Tuesday, November 12, 2019

Kinks 16: The Great Lost Kinks Album

Navigating the Kinks catalog was already a chore in the early ‘70s, given the different releases on either side of the Atlantic. Having recently explored the depths of the vaults with The Kink Kronikles, Reprise (and resident Kinks krusader John Mendelsohn) dangled another carrot in the form of The Great Lost Kinks Album. With a track selection as baffling as its cover art, this album attempted to illuminate some hidden gems, except that the band (read: Ray Davies) didn’t know anything about it till after it was out, and since most of the tracks had already been rejected by the label years before, forced the LP’s deletion. (On top of that, the liner notes even take up several paragraphs slamming the band’s current stage act, which likely didn’t please Ray either.)
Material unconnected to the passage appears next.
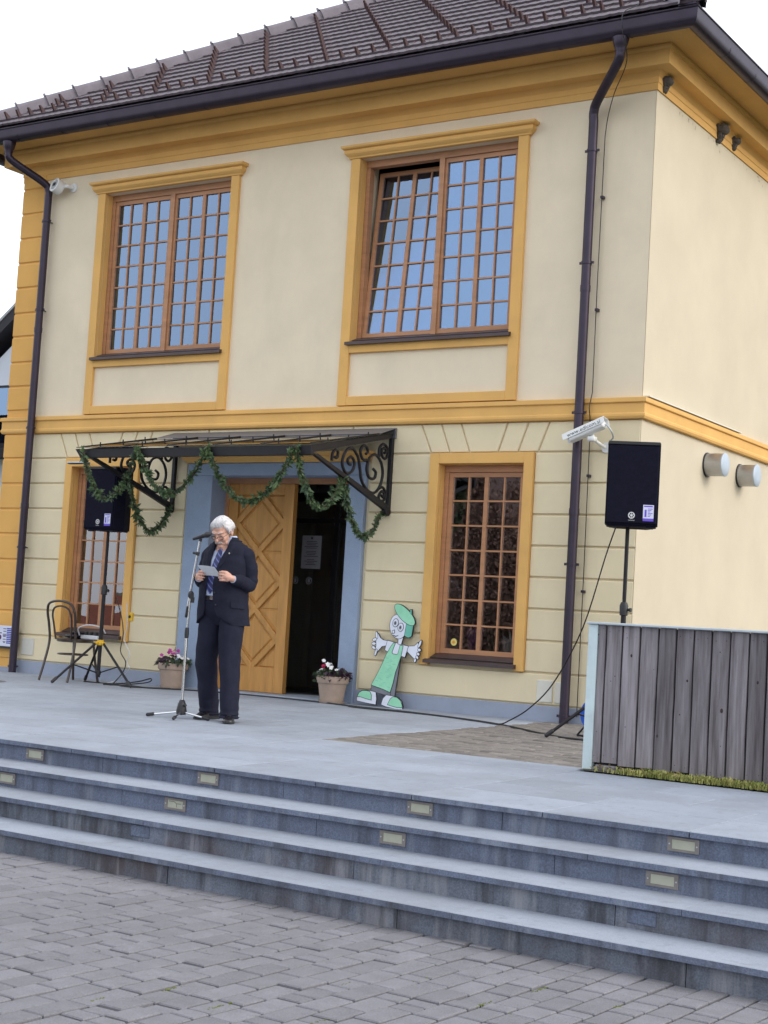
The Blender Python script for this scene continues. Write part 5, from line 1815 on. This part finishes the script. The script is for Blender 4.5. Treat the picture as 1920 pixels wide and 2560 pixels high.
body.tube([HM_ @ Vector((0, .025, -.06)), (0, -.005, 1.44), (0, .01, 1.36)], [.058, .060, .07], 16)
# ---- trunk and limbs under the clothes
body.tube([(0, .0, 1.40), (0, -.01, 1.25), (0, -.012, 1.05), (0, 0, .88)], [.10, .115, .115, .11], 16, round_cap=True)
FOOT_R, FOOT_L = Vector((-.080, .02, 0)), Vector((.222, -.13, 0))
ANG_R, ANG_L = radians(-2), radians(34)
LEG_R = [Vector((-.090, .005, .90)), Vector((-.128, -.012, .50)), Vector((-.104, .035, .085))]
LEG_L = [Vector((.088, .005, .90)), Vector((.138, -.055, .50)), Vector((.200, -.098, .085))]
for L_ in (LEG_R, LEG_L):
    body.tube(L_, [.075, .05, .035], 12, round_cap=True)
ARM_L = [Vector((.190, .02, 1.395)), Vector((.222, .04, 1.135)), Vector((.205, -.185, 1.162))]
ARM_R = [Vector((-.190, .02, 1.395)), Vector((-.226, .03, 1.135)), Vector((-.140, -.180, 1.158))]
for A_ in (ARM_L, ARM_R):
    sh_ = A_[0] + Vector((-A_[0].x * .08, 0, -.045))
    body.tube([Vector((A_[0].x * .6, .02, 1.34)), sh_], [.05, .040], 10, round_cap=True)
    body.tube([sh_, A_[1], A_[2]], [.040, .036, .026], 12, round_cap=True)
# ---- hands: palm, four fingers of different lengths and a thumb, closed on the edges of the sheet
def hand(s, wr, kn):
    """s = +1 his left; wr wrist, kn middle of the knuckle row; fingers point to the sheet (towards -s x)"""
    wr, kn = Vector(wr), Vector(kn)
    body.tube([wr, wr.lerp(kn, .35), wr.lerp(kn, .7)], [.027, .028, .028], 12, round_cap=True)
    body.ell(wr.lerp(kn, .62), (.028, .026, .038), 14)
    zs = (.032, .0105, -.011, -.031)
    ln = (.060, .068, .064, .050)
    for i in range(4):
        k0 = kn + Vector((s * .004, .004, zs[i]))
        d1 = Vector((-s * .70, -.42, .10 - .05 * i)).normalized()
        d2 = Vector((-s * .98, .12, -.02)).normalized()
        d3 = Vector((-s * .78, .55, -.03)).normalized()
        p1 = k0 + d1 * ln[i] * .42
        p2 = p1 + d2 * ln[i] * .36
        p3 = p2 + d3 * ln[i] * .24
        body.tube([wr.lerp(k0, .55), k0, p1, p2, p3], [.012, .0105, .0092, .0085, .0072], 10, round_cap=True)
        body.ell(k0, (.0115, .0115, .0115), 8)
    t0 = wr.lerp(kn, .35) + Vector((0, .004, .022))
    t1 = t0 + Vector((-s * .022, -.022, .022))
    t2 = t1 + Vector((-s * .034, -.012, .003))
    t3 = t2 + Vector((-s * .020, -.002, -.004))
    body.tube([t0, t1, t2, t3], [.015, .0125, .0105, .008], 10, round_cap=True)
hand(1, (.205, -.187, 1.166), (.163, -.246, 1.180))
hand(-1, (-.142, -.183, 1.162), (-.095, -.240, 1.176))
for F_, a in ((FOOT_R, ANG_R), (FOOT_L, ANG_L)):
    d = Vector((sin(a), -cos(a), 0))
    body.tube([F_ - d * .06 + Vector((0, 0, .045)), F_ + d * .03 + Vector((0, 0, .038)), F_ + d * .10 + Vector((0, 0, .030))], [.024, .020, .014], 10, round_cap=True)
bo = body.build('person_source')
rm = bo.modifiers.new('r', 'REMESH'); rm.mode = 'VOXEL'; rm.voxel_size = .0042; rm.use_smooth_shade = True
sm = bo.modifiers.new('s', 'SMOOTH'); sm.factor = .5; sm.iterations = 3
man = freeze(bo, 'person', SKIN, None, label='white haired man in dark suit and blue striped tie reading from a sheet', cat='person', loc=(PX, PY, GZ), rot=(0, 0, radians(3)))

# ---- hair
hr_ = MB()
nu, nv = 72, 40
vs, fs = [], []
for j in range(nv + 1):
    t = pi * j / nv
    for i in range(nu):
        a = 2 * pi * i / nu
        d = Vector((sin(t) * sin(a), -sin(t) * cos(a), cos(t)))
        p = Vector((d.x * .076, d.y * .096, d.z * .087)) + Vector((0, .012, .035))
        # hairline: forehead, temples, sideburns, nape
        fr_ang = abs(atan2(d.x, -d.y))          # 0 in front, pi behind
        if fr_ang < .75: zl = .068 + .012 * (fr_ang / .75) - .014 * max(0, d.x * 1.0)
        elif fr_ang < 1.15: zl = .080 - (.080 - .012) * ((fr_ang - .75) / .4)
        elif fr_ang < 1.65: zl = -.018
        elif fr_ang < 2.0: zl = .010
        else: zl = -.045
        k = max(-1, min(1, (p.z - zl) / .010))
        grow = .5 + .5 * k
        vol = .006 + .003 * sin(a * 2 + .5) + (.004 if fr_ang < .9 else 0) + (.004 if 1.0 < fr_ang < 1.7 else 0)
        nzv = noise.noise(Vector((d.x * 5 + d.y * 3, d.z * 26 + d.y * 4, d.y * 6))) * .004
        off = -.010 + grow * (.0115 + vol + nzv)
        vs.append(p + d * off)
for j in range(nv):
    for i in range(nu):
        fs.append((j * nu + i, j * nu + (i + 1) % nu, (j + 1) * nu + (i + 1) % nu, (j + 1) * nu + i))
hr_.add(vs, fs)
# fringe locks swept sideways over the forehead and side locks over the ears
rh = random.Random(4)
for k in range(34):
    u = -.055 + .11 * k / 33
    z0 = .098 + rh.gauss(0, .004)
    y0 = -.073 + abs(u) * .35
    hr_.tube([(u + .018, y0 + .03, z0 + .018), (u + .004, y0 - .010, z0), (u - .014, y0 - .006 - .002 * rh.random(), z0 - .022 - rh.random() * .012)], [.006, .0062, .002], 6, round_cap=True)
for s in (-1, 1):
    for k in range(14):
        y = -.035 + k * .0075
        hr_.tube([(s * .066, y, .075), (s * .0815, y + .002, .048), (s * .0835, y + .005, .024 - .008 * rh.random()), (s * .0815, y + .010, .006 - .010 * rh.random() + (.012 if .0 < y < .04 else 0))], [.006, .0062, .005, .002], 6, round_cap=True)
for k in range(20):
    a = -1.1 + 2.2 * k / 19
    hr_.tube([(.075 * sin(a), .012 + .10 * cos(a), .06), (.077 * sin(a), .016 + .101 * cos(a), .0), (.068 * sin(a), .012 + .090 * cos(a), -.042 - .010 * rh.random())], [.006, .006, .002], 6, round_cap=True)
hr_.xf(HM_)
hr_.build('hair', HAIR, man, 60)
# ---- face details
fd = MB()
for s in (-1, 1):
    fd.tube([(s * .014, -.100, .026), (s * .030, -.100, .033), (s * .048, -.082, .028)], [.003, .0045, .003], 6, round_cap=True)
fd.xf(HM_).build('eyebrows', MOUST, man, 60)
mu = MB()
for k in range(40):
    s = -1 if k % 2 else 1
    u = rh.uniform(.0, .026)
    mu.tube([(s * u, -.108 + u * .35, -.047), (s * (u + .005), -.107 + u * .45, -.056), (s * (u + .010), -.100 + u * .5, -.062 - .003 * rh.random())], [.0035, .0042, .0015], 5, round_cap=True)
mu.xf(HM_).build('moustache', MOUST, man, 60)
mo_ = MB().tube([(-.020, -.0905, -.0715), (0, -.0985, -.070), (.020, -.0905, -.0715)], [.002, .004, .002], 6, round_cap=True)
mo_.xf(HM_).build('lips', LIP, man, 60)
ey = MB()
for s in (-1, 1):
    ey.tube([(s * .019, -.0875, -.002), (s * .031, -.0905, -.0045), (s * .043, -.083, -.002)], [.0012, .0018, .0012], 5)
ey.xf(HM_).build('eyelashes', BLKPL, man, 60)
gm = MB()
for s in (-1, 1):
    pts = []
    for k in range(16):
        a = 2 * pi * k / 16
        cx, cz_ = cos(a), sin(a)
        x = .0225 * (abs(cx) ** .7) * (1 if cx > 0 else -1)
        z = .0145 * (abs(cz_) ** .7) * (1 if cz_ > 0 else -1)
        pts.append((s * .031 + x, -.1085 + abs(s * .031 + x) ** 2 * 5.5, -.012 + z))
    gm.tube(pts, .0025, 6, close=True)
    gm.tube([(s * .0535, -.095, -.006), (s * .072, -.070, .0), (s * .086, -.005, .008), (s * .084, .012, .002)], .0018, 6)
gm.tube([(-.009, -.110, -.009), (0, -.1175, -.006), (.009, -.110, -.009)], .0017, 6)
gm.xf(HM_).build('glasses', BLKPL, man, 60)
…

Two of the tunes were actually from a truly lost album, the aborted Four More Respected Gentlemen stopgap: “Misty Water” and “Mr. Songbird” (which had already been out on the rare 12-track version of Village Green Preservation Society). With its subtle Mellotron, “Lavender Hill” (not to be confused with the Muswell Hillbillies outtake “Lavender Lane”) is a nice refugee from the Something Else period, as is “Rosemary Rose” with its harpsichord. “Pictures In The Sand” is also from the same era, stuck between vaudeville and “Autumn Almanac”. The trad-jazzy “Till Death Us Do Part” sounds like a TV theme song, and since it was written for a film, that makes sense. Meanwhile, side two is bookended by two similar middle-aged goofs, “When I Turn Off The Living Room Light” and “Where Did My Spring Go?”

A handful of tracks come from another great lost album, that being the never-finished full-length LP Dave Davies was supposedly working on in the wake of his solo singles. “There Is No Life Without Love” and “This Man He Weeps Tonight” were both British B-sides, while the horn-flavored “Groovy Movies” makes its debut here. Dave also sings lead on “I’m Not Like Everybody Else”, rescued from the flipside of the “Sunny Afternoon” single; rumor has it the song was written for Eric Burdon of the Animals, and we believe it. “Plastic Man” was the equally silly A-side to “King Kong”, which was already included on Kronikles, and “The Way Love Used To Be” is the other worthy song from the Percy soundtrack.

As an album, The Great Lost Kinks Album isn’t great by any stretch, but its charms do reveal themselves in time. Original copies are rare and therefore high-priced; luckily, the tracks have since been farmed out to various CDs, predominantly the expanded Village Green and Arthur reissues. So while no single disc replicates it, the tunes are all readily accessible.